Unsurprisingly the high priests never get involved in this level of discourse. It is far too crude and coarse for them. These are people who teach undergraduates out of grudging acknowledgement that though they are priests of the inner circle, their salary is paid, and the the temple is owned, by someone else. And these days the money people don't even have a shared set of core values with the priests. So the priests are busy defending their turf in high-levels games.

Debate is nearly always pointless because the acolyte is wholly committed to thinking in terms of the ultradoxy. From their point of view dissent can only arise from misunderstanding or madness. So all they can really do is restate the ultradox view, and say that the dissenter is an idiot or insane (almost all internet "debate" fits neatly into these two slots. Acolytes are not interacting with the view to finding the truth, they are setting out to defend the Truth (as they see it). They take attacks on the Truth quite personally.
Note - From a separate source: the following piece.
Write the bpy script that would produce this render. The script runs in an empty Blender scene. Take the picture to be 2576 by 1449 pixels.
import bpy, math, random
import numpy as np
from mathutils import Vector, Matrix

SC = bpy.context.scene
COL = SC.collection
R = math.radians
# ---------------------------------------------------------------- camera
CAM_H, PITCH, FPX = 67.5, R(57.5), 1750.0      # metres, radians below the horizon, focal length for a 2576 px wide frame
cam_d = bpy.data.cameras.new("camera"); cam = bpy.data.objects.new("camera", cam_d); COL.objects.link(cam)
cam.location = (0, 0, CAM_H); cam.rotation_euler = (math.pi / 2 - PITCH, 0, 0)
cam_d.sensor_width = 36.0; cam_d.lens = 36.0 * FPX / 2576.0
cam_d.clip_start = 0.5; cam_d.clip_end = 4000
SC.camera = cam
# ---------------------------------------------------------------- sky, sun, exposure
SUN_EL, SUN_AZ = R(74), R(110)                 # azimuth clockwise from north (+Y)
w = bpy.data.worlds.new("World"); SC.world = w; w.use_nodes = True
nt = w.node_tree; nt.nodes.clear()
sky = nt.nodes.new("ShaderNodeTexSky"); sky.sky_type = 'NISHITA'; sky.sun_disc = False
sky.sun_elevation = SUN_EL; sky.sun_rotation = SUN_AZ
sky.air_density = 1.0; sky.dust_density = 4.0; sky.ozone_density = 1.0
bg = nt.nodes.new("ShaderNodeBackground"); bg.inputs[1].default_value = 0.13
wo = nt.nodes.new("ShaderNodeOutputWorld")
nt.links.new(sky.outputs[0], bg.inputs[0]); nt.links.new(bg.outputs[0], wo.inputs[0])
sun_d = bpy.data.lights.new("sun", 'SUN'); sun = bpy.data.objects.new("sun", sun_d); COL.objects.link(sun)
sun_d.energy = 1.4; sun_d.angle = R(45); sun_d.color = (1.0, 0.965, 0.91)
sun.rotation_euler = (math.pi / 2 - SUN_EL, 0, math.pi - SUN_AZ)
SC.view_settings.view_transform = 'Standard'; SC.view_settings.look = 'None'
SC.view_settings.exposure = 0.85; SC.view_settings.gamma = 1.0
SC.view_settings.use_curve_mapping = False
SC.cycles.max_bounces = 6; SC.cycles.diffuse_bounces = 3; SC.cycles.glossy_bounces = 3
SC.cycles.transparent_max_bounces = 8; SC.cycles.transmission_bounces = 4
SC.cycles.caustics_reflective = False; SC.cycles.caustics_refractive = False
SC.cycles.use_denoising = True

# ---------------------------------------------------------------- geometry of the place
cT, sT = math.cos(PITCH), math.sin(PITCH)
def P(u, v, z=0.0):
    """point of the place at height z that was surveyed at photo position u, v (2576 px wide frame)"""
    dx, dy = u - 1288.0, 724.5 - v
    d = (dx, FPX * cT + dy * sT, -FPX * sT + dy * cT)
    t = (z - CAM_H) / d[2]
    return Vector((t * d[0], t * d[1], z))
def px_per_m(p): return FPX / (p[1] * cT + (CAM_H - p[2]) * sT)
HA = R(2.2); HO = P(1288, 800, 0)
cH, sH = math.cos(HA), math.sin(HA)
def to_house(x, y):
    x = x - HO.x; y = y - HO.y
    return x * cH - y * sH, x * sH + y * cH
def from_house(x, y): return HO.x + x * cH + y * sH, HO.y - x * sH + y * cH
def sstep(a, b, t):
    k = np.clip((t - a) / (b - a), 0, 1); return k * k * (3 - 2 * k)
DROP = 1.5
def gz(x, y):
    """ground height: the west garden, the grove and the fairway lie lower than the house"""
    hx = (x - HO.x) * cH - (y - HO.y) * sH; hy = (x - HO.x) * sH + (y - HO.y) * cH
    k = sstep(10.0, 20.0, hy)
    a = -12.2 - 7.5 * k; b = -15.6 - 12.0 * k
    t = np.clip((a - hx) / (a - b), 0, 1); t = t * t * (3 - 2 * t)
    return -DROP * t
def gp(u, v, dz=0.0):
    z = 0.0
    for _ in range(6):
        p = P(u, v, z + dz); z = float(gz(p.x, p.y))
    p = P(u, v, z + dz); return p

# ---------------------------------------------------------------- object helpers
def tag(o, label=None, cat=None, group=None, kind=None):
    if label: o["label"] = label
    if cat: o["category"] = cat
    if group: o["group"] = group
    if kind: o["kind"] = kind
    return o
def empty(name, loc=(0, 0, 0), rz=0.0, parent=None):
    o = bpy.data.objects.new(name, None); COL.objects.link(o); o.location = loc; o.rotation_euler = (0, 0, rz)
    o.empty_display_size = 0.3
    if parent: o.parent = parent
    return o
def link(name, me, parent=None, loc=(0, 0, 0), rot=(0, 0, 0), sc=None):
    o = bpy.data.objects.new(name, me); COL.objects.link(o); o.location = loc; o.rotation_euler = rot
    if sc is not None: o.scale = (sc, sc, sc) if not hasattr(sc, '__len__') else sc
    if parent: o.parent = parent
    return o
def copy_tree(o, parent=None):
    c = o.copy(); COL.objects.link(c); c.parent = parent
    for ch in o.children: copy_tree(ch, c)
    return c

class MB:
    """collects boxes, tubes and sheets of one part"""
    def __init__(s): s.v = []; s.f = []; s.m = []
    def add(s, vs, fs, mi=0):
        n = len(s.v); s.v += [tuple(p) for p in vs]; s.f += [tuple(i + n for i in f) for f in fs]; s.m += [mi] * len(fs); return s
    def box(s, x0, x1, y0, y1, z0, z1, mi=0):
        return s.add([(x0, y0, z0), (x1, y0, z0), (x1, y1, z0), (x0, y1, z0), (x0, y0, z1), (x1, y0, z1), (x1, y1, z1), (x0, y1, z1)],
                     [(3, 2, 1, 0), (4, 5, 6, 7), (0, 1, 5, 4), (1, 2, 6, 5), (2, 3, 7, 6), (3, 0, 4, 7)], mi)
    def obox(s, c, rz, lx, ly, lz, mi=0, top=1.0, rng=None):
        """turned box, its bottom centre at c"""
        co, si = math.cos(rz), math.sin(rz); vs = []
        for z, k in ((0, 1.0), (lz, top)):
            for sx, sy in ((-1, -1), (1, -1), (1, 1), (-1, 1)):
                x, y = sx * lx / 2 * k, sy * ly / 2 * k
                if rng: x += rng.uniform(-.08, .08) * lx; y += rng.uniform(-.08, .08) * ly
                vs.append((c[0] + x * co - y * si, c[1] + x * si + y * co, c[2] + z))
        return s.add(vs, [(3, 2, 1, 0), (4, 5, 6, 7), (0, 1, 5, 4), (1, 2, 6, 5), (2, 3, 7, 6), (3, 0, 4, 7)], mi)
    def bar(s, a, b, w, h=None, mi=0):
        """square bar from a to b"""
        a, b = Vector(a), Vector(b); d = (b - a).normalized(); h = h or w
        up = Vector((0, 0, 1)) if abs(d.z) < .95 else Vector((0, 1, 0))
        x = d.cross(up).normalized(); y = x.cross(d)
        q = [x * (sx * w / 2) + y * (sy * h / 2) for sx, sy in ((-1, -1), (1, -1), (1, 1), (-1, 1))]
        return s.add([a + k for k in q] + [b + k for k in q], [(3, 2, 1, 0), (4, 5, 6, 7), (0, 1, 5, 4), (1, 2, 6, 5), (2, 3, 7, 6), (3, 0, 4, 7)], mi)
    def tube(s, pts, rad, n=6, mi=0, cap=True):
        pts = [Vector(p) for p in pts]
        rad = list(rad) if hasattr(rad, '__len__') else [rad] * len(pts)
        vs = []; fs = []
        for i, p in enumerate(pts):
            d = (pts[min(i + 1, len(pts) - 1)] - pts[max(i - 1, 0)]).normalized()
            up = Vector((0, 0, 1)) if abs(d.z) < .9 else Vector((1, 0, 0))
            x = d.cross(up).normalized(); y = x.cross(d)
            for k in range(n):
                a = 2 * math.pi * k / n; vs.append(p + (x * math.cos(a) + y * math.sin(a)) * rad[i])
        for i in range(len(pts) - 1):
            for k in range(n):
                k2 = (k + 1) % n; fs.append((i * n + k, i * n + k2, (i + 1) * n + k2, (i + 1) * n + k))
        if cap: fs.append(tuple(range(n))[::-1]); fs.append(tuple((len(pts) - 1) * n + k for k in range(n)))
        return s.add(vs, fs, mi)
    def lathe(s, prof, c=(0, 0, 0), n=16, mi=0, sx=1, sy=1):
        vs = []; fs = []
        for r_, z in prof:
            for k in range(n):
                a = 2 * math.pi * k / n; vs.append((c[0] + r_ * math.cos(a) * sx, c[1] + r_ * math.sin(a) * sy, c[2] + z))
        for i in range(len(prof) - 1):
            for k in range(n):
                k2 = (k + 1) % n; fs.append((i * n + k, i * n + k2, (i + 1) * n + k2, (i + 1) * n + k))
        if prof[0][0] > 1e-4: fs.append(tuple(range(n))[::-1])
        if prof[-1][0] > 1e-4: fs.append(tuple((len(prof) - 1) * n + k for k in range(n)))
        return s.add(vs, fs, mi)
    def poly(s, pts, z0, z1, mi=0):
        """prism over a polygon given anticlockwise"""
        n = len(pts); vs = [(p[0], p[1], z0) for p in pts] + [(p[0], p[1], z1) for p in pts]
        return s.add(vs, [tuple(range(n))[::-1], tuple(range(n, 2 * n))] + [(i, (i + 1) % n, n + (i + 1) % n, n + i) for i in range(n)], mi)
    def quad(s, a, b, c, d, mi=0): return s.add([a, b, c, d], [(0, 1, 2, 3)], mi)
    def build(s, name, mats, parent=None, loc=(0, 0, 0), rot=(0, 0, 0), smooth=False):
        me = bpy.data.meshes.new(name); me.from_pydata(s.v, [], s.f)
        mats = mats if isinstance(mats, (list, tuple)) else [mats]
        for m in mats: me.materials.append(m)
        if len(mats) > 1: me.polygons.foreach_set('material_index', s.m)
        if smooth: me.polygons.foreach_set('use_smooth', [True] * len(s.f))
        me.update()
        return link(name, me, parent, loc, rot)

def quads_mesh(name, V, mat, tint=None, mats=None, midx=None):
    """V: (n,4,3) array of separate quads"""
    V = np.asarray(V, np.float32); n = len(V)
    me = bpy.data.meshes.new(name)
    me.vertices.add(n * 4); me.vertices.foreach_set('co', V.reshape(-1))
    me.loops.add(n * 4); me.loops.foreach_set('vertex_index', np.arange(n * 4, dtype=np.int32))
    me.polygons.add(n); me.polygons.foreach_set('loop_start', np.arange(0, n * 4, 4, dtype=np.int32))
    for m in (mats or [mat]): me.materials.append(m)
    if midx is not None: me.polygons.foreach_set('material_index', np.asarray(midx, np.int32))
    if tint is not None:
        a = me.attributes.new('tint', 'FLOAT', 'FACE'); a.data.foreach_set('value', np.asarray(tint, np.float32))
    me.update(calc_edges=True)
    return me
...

The irony is that the inner-circle are contemptuous of low-level acolytes, no matter how well they grasp the outlines of the utlradoxy, they are not initiated into the central mysteries and never will be. And dissenters are often at the same level. If I support Margulis over Dawkins, am really I doing more than wearing a tee-shirt with a name on it? I'm really just advertising my allegiance to people who do not know I exist, and probably would not care if they did. So the insanity charge starts to look more plausible.